Follies review: Elegant Sondheim classic returns to dazzle anew

Dominic Cooke’s shimmeringly elegant production of this cherished 1971 Stephen Sondheim musical was a big hit when it premiered at the National in 2017. It’s no surprise, then, that this opulent show with a cast of dozens should shimmy back for a second outing.

It’s now minus Imelda Staunton, who looked unusually ill-at-ease last time, but it’s still plus — and it’s a big plus — the evening’s standout performer, the high-kicking, acid-tongued Janie Dee.

There’s a star even bigger than Dee, however. It’s Vicki Mortimer’s gorgeous set of sumptuous decrepitude, which portrays a gone-to-seed Broadway theatre that is about to be turned into a parking lot.

For a shining time in the Thirties and Forties, this was the home of the legendary Weismann Follies, whose former showgirls have gathered for one final goodbye. Shadows and memories hover all around, not least in the case of the central quartet of characters, whose younger selves weave sinuously around the action, and look on in pained silence at the spectacle of two disintegrating marriages.

Bill Deamer’s stylish choreography is to be praised greatly, not least for the way it portrays overspilling pockets of action, present realities and past phantoms, as the party progresses.
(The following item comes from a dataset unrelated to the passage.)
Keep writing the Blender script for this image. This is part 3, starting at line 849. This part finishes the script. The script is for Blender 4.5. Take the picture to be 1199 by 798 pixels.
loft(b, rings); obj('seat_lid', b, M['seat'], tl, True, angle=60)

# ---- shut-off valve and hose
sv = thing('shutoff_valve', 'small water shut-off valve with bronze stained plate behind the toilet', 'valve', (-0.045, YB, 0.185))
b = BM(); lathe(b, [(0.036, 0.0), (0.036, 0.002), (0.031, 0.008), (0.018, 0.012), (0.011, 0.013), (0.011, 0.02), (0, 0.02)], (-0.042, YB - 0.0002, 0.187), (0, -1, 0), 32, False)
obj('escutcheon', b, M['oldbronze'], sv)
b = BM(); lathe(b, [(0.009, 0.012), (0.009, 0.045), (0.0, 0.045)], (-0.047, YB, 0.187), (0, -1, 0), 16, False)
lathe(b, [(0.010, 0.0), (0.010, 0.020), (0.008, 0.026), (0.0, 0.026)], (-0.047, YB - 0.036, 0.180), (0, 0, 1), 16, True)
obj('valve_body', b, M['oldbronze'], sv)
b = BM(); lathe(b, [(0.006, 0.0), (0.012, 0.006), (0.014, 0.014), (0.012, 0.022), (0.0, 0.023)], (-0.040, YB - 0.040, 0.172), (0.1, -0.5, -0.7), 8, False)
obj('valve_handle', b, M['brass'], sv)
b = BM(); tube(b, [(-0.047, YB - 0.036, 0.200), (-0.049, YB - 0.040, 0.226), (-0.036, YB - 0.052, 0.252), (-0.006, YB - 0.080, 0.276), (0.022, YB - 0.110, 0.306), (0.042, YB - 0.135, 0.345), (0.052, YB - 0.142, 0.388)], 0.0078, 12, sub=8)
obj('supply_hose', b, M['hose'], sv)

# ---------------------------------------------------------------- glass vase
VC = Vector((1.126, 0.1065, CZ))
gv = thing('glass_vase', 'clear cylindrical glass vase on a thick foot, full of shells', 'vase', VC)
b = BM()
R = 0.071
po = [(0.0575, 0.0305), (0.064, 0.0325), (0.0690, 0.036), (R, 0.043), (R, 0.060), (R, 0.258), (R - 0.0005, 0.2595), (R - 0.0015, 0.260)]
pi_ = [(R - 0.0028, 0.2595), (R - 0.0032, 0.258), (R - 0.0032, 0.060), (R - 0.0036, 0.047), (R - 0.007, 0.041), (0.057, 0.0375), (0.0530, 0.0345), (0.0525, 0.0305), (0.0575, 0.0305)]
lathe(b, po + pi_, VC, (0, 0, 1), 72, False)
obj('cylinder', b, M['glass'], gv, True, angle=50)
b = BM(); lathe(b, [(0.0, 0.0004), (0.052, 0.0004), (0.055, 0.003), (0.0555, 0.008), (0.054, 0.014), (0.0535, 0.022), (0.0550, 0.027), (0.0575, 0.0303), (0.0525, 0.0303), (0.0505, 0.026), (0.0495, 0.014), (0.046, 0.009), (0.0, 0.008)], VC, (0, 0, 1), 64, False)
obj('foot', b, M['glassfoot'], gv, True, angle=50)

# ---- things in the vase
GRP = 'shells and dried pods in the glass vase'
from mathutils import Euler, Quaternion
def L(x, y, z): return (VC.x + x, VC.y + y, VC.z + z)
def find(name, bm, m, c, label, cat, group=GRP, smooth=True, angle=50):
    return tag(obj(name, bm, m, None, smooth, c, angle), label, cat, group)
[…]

Follies is a sophisticated, frustrating, centrifugal piece, capturing evanescent moments in time, rather than a dutiful plod of linear narrative. Two of the biggest numbers — Broadway Baby and I’m Still Here — are sung by peripheral characters; at least Joanna Riding’s impressively fragile Sally gets the third, Losing My Mind. Dee’s Phyllis is sparklingly brittle, overflowing with past dreams and missed opportunities.